8 Jan 2012

Shoot portraits of 100 children in 3 hours (and get decent results)

It is becoming a tradition that around Xmas and new year a quite big photo event is organized at the school where my wife teaches. The idea is to take a 'Christmas-like' portrait of each child in the school and offer it to sell just before Chrristmas so the parents and grand parents have something memorable (next to the other gifts).
Each year it is quite extensive photo session, since there are 100+ children, each child is photographed twice (the whole silhouette, and a shoulder portrait), then there are always group photos: with best friend, with the whole class, with the group of buddies, etc.

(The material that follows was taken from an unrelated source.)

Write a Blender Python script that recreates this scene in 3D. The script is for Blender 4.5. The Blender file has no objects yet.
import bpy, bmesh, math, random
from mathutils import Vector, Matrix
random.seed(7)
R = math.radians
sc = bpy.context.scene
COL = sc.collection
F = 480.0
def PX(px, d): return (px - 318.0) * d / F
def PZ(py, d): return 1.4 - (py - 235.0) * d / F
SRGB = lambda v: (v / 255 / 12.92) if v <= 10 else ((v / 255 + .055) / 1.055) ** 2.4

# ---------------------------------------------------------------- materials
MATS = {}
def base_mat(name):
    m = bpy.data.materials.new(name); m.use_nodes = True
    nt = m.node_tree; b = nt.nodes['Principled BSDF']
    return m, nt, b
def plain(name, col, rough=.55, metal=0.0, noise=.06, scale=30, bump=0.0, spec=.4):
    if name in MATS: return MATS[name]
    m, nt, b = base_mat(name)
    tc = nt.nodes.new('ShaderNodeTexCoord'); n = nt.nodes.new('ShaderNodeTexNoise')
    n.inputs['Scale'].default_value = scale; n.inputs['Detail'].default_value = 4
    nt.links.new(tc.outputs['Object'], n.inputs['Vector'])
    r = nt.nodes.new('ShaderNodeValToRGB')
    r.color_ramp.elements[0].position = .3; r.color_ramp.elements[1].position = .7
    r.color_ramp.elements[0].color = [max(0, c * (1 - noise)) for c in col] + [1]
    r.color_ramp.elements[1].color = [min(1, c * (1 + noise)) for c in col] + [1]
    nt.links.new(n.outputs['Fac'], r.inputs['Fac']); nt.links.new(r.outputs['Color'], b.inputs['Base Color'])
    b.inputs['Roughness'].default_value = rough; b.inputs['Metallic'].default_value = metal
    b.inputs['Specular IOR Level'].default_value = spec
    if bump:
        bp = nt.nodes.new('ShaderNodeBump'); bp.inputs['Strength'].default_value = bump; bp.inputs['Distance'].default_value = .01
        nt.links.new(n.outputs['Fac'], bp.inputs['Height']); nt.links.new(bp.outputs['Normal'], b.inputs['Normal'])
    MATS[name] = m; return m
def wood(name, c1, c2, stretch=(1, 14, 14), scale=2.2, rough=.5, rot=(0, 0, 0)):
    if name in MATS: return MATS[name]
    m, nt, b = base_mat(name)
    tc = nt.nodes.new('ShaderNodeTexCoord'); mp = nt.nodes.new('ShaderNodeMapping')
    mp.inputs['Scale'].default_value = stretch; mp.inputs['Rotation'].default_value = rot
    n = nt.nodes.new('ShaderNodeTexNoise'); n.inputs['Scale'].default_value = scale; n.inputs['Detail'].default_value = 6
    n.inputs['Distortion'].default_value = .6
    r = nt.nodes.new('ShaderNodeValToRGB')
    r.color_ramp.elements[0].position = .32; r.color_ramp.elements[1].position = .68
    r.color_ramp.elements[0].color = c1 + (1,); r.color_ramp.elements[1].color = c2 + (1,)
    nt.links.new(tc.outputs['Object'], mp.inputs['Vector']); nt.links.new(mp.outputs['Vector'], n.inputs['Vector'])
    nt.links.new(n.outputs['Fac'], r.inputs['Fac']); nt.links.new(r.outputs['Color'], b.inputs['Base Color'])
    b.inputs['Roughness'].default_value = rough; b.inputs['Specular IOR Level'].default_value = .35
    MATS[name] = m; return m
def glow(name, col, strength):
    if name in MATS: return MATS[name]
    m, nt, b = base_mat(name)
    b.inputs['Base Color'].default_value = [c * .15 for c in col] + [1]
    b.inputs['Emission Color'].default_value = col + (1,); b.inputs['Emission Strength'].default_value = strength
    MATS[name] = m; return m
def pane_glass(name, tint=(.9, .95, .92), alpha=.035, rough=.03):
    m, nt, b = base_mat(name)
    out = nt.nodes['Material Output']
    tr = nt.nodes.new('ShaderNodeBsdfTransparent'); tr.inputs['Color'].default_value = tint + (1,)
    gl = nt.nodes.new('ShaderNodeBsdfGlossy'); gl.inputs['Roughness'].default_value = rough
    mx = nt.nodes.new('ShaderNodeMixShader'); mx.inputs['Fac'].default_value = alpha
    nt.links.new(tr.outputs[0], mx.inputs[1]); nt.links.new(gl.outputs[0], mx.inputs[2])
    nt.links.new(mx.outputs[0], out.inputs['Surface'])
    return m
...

This entry is not about shooting portaits. There are dozens of places where it is already described (like here).
What is not said very often though are the little details around the session that can save you a lot of time if applied. And the opposite applies as well: if forgotten, a lot of extra work needs to be done during and after the shooting.

Over the years I have established kind of a 'logistic workflow' ensuring that the session goes smooth and the children get their photos a week or 1 1/2 week after the session. Here are some things that work good for me:

  • Make appointment in advance. Inform the teachers about the event. Kindly ask for cooperation during the event
  • Plan the whole event. Ask for the day schedule in advance. You want to shot all the children being at school this specific day. Look at the schedule and check if it is possible, and how to order the classes.
  • Work with small groups. Try to avoid the situation when 20+ 7-years old boys and girls are running around (and sometimes across) the shooting setup. See also next bullet.
  • Ask for the assistance of some staff or parents. Believe me having 2 other adults that children are familiar with is priceless. They organize smooth flow of the groups, keep an eye on the group waiting for the shoot and they can assist immediatelly in case something unexpected happens.
  • Have a feminine assistant on location. For one important reason: women pay a lot more attention on the small details with respect to children hair, clothing and general look. And they can make 'last minute' small adjustments in a way that children accept it and feel comfortable.
  • Play safe with your setup. While it is tempting to start experimenting with your beautiful models (as children of all ages are), remember that there are 100 waiting for their shot. So what I use mostly is a simple lighting setup with a softbox at the front of a model and one to enlight the background or to create separation between a model and the background. Something like this:

  • Take a steam iron with you (no kidding). It happened to me that after unfolding the background and putting it on the stand there were creases going right through the background scene. Sure, you can remove them in postprocessing but remember: You'll have to postprocess 200+ photos. Believe me, after 10 of them it is not fun anymore. Ironing of the background will cost you 15-20 minutes.
  • Take a big, white sheet with you. When put on the window it can soften harsh light (you never know) and form a nice, additional light source.
  • Talk to children. Some of them seem to be born models. But some need just a little encouragement. 
  • Ask children to bring their favorite toys. While not always necessary, sometimes it enriches the scene and makes children looking more natural.
This year after first shooting session one of the parents invited me to her school to make some photos at their place. Apparently she liked the photos. Which is very nice.